* **What to do**: Every line of the material is to be repeated exactly as it stands.

-- START --

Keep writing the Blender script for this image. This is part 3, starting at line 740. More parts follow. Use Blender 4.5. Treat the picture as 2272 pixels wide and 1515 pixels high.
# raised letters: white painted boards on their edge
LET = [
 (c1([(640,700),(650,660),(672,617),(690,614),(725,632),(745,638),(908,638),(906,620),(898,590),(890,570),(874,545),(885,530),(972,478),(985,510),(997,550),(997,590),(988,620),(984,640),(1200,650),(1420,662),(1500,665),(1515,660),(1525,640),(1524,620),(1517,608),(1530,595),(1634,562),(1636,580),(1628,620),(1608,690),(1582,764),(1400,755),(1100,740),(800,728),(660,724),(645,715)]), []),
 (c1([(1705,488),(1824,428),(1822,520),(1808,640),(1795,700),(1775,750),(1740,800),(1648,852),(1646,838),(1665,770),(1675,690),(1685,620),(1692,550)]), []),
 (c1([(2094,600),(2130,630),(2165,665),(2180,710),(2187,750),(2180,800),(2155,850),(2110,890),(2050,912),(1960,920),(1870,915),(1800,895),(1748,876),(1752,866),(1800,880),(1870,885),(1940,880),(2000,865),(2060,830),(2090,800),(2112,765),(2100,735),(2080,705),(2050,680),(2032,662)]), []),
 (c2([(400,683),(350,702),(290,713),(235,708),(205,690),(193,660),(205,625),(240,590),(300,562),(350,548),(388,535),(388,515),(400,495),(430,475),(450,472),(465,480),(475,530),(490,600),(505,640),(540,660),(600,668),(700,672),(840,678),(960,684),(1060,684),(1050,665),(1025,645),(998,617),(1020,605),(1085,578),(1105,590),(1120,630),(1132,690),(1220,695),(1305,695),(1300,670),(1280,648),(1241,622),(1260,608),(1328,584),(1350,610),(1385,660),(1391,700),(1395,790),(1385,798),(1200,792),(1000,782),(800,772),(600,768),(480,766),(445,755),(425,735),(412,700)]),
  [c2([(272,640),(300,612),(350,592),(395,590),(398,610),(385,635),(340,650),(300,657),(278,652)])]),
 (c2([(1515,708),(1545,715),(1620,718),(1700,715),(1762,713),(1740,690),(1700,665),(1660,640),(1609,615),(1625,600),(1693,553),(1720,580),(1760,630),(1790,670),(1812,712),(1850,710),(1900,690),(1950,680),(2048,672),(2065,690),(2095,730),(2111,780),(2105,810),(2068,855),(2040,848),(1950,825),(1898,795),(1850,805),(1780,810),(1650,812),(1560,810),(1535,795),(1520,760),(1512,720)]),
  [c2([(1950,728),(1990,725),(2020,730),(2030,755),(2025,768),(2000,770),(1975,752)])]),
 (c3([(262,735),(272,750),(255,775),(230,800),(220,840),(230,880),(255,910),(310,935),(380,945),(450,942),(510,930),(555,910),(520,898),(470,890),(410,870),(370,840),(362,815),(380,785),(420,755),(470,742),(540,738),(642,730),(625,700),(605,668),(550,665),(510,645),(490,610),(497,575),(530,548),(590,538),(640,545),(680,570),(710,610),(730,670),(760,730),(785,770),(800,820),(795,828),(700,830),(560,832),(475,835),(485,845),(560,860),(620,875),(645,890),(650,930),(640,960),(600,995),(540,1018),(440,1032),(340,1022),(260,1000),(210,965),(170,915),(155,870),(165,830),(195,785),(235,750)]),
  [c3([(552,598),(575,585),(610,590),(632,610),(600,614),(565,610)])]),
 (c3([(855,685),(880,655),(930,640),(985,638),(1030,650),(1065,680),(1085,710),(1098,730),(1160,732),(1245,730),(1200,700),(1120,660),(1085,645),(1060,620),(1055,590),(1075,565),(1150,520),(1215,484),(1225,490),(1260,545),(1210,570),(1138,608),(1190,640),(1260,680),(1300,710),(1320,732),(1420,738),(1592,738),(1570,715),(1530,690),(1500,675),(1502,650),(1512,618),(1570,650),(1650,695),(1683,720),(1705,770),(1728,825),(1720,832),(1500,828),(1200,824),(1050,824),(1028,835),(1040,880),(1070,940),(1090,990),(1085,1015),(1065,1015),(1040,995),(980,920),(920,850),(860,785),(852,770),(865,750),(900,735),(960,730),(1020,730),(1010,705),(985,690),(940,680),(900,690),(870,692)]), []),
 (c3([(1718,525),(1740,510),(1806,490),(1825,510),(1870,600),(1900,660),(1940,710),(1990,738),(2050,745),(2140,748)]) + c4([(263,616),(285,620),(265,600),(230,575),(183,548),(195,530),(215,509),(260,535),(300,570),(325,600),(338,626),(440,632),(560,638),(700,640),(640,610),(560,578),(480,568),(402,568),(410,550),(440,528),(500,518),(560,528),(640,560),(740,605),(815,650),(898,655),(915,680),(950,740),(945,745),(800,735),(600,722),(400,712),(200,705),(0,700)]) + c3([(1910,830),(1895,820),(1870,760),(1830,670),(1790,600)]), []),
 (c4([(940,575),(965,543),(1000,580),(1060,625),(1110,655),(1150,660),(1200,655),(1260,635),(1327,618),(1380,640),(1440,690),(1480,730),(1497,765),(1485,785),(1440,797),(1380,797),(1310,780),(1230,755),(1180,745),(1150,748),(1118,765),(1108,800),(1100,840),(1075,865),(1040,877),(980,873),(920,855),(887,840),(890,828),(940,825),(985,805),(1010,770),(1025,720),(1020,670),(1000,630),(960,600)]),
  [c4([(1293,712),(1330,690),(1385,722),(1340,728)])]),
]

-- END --

* **Output**:
Keep writing the Blender script for this image. This is part 3, starting at line 740. More parts follow. Use Blender 4.5. Treat the picture as 2272 pixels wide and 1515 pixels high.
# raised letters: white painted boards on their edge
LET = [
 (c1([(640,700),(650,660),(672,617),(690,614),(725,632),(745,638),(908,638),(906,620),(898,590),(890,570),(874,545),(885,530),(972,478),(985,510),(997,550),(997,590),(988,620),(984,640),(1200,650),(1420,662),(1500,665),(1515,660),(1525,640),(1524,620),(1517,608),(1530,595),(1634,562),(1636,580),(1628,620),(1608,690),(1582,764),(1400,755),(1100,740),(800,728),(660,724),(645,715)]), []),
 (c1([(1705,488),(1824,428),(1822,520),(1808,640),(1795,700),(1775,750),(1740,800),(1648,852),(1646,838),(1665,770),(1675,690),(1685,620),(1692,550)]), []),
 (c1([(2094,600),(2130,630),(2165,665),(2180,710),(2187,750),(2180,800),(2155,850),(2110,890),(2050,912),(1960,920),(1870,915),(1800,895),(1748,876),(1752,866),(1800,880),(1870,885),(1940,880),(2000,865),(2060,830),(2090,800),(2112,765),(2100,735),(2080,705),(2050,680),(2032,662)]), []),
 (c2([(400,683),(350,702),(290,713),(235,708),(205,690),(193,660),(205,625),(240,590),(300,562),(350,548),(388,535),(388,515),(400,495),(430,475),(450,472),(465,480),(475,530),(490,600),(505,640),(540,660),(600,668),(700,672),(840,678),(960,684),(1060,684),(1050,665),(1025,645),(998,617),(1020,605),(1085,578),(1105,590),(1120,630),(1132,690),(1220,695),(1305,695),(1300,670),(1280,648),(1241,622),(1260,608),(1328,584),(1350,610),(1385,660),(1391,700),(1395,790),(1385,798),(1200,792),(1000,782),(800,772),(600,768),(480,766),(445,755),(425,735),(412,700)]),
  [c2([(272,640),(300,612),(350,592),(395,590),(398,610),(385,635),(340,650),(300,657),(278,652)])]),
 (c2([(1515,708),(1545,715),(1620,718),(1700,715),(1762,713),(1740,690),(1700,665),(1660,640),(1609,615),(1625,600),(1693,553),(1720,580),(1760,630),(1790,670),(1812,712),(1850,710),(1900,690),(1950,680),(2048,672),(2065,690),(2095,730),(2111,780),(2105,810),(2068,855),(2040,848),(1950,825),(1898,795),(1850,805),(1780,810),(1650,812),(1560,810),(1535,795),(1520,760),(1512,720)]),
  [c2([(1950,728),(1990,725),(2020,730),(2030,755),(2025,768),(2000,770),(1975,752)])]),
 (c3([(262,735),(272,750),(255,775),(230,800),(220,840),(230,880),(255,910),(310,935),(380,945),(450,942),(510,930),(555,910),(520,898),(470,890),(410,870),(370,840),(362,815),(380,785),(420,755),(470,742),(540,738),(642,730),(625,700),(605,668),(550,665),(510,645),(490,610),(497,575),(530,548),(590,538),(640,545),(680,570),(710,610),(730,670),(760,730),(785,770),(800,820),(795,828),(700,830),(560,832),(475,835),(485,845),(560,860),(620,875),(645,890),(650,930),(640,960),(600,995),(540,1018),(440,1032),(340,1022),(260,1000),(210,965),(170,915),(155,870),(165,830),(195,785),(235,750)]),
  [c3([(552,598),(575,585),(610,590),(632,610),(600,614),(565,610)])]),
 (c3([(855,685),(880,655),(930,640),(985,638),(1030,650),(1065,680),(1085,710),(1098,730),(1160,732),(1245,730),(1200,700),(1120,660),(1085,645),(1060,620),(1055,590),(1075,565),(1150,520),(1215,484),(1225,490),(1260,545),(1210,570),(1138,608),(1190,640),(1260,680),(1300,710),(1320,732),(1420,738),(1592,738),(1570,715),(1530,690),(1500,675),(1502,650),(1512,618),(1570,650),(1650,695),(1683,720),(1705,770),(1728,825),(1720,832),(1500,828),(1200,824),(1050,824),(1028,835),(1040,880),(1070,940),(1090,990),(1085,1015),(1065,1015),(1040,995),(980,920),(920,850),(860,785),(852,770),(865,750),(900,735),(960,730),(1020,730),(1010,705),(985,690),(940,680),(900,690),(870,692)]), []),
 (c3([(1718,525),(1740,510),(1806,490),(1825,510),(1870,600),(1900,660),(1940,710),(1990,738),(2050,745),(2140,748)]) + c4([(263,616),(285,620),(265,600),(230,575),(183,548),(195,530),(215,509),(260,535),(300,570),(325,600),(338,626),(440,632),(560,638),(700,640),(640,610),(560,578),(480,568),(402,568),(410,550),(440,528),(500,518),(560,528),(640,560),(740,605),(815,650),(898,655),(915,680),(950,740),(945,745),(800,735),(600,722),(400,712),(200,705),(0,700)]) + c3([(1910,830),(1895,820),(1870,760),(1830,670),(1790,600)]), []),
 (c4([(940,575),(965,543),(1000,580),(1060,625),(1110,655),(1150,660),(1200,655),(1260,635),(1327,618),(1380,640),(1440,690),(1480,730),(1497,765),(1485,785),(1440,797),(1380,797),(1310,780),(1230,755),(1180,745),(1150,748),(1118,765),(1108,800),(1100,840),(1075,865),(1040,877),(980,873),(920,855),(887,840),(890,828),(940,825),(985,805),(1010,770),(1025,720),(1020,670),(1000,630),(960,600)]),
  [c4([(1293,712),(1330,690),(1385,722),(1340,728)])]),
]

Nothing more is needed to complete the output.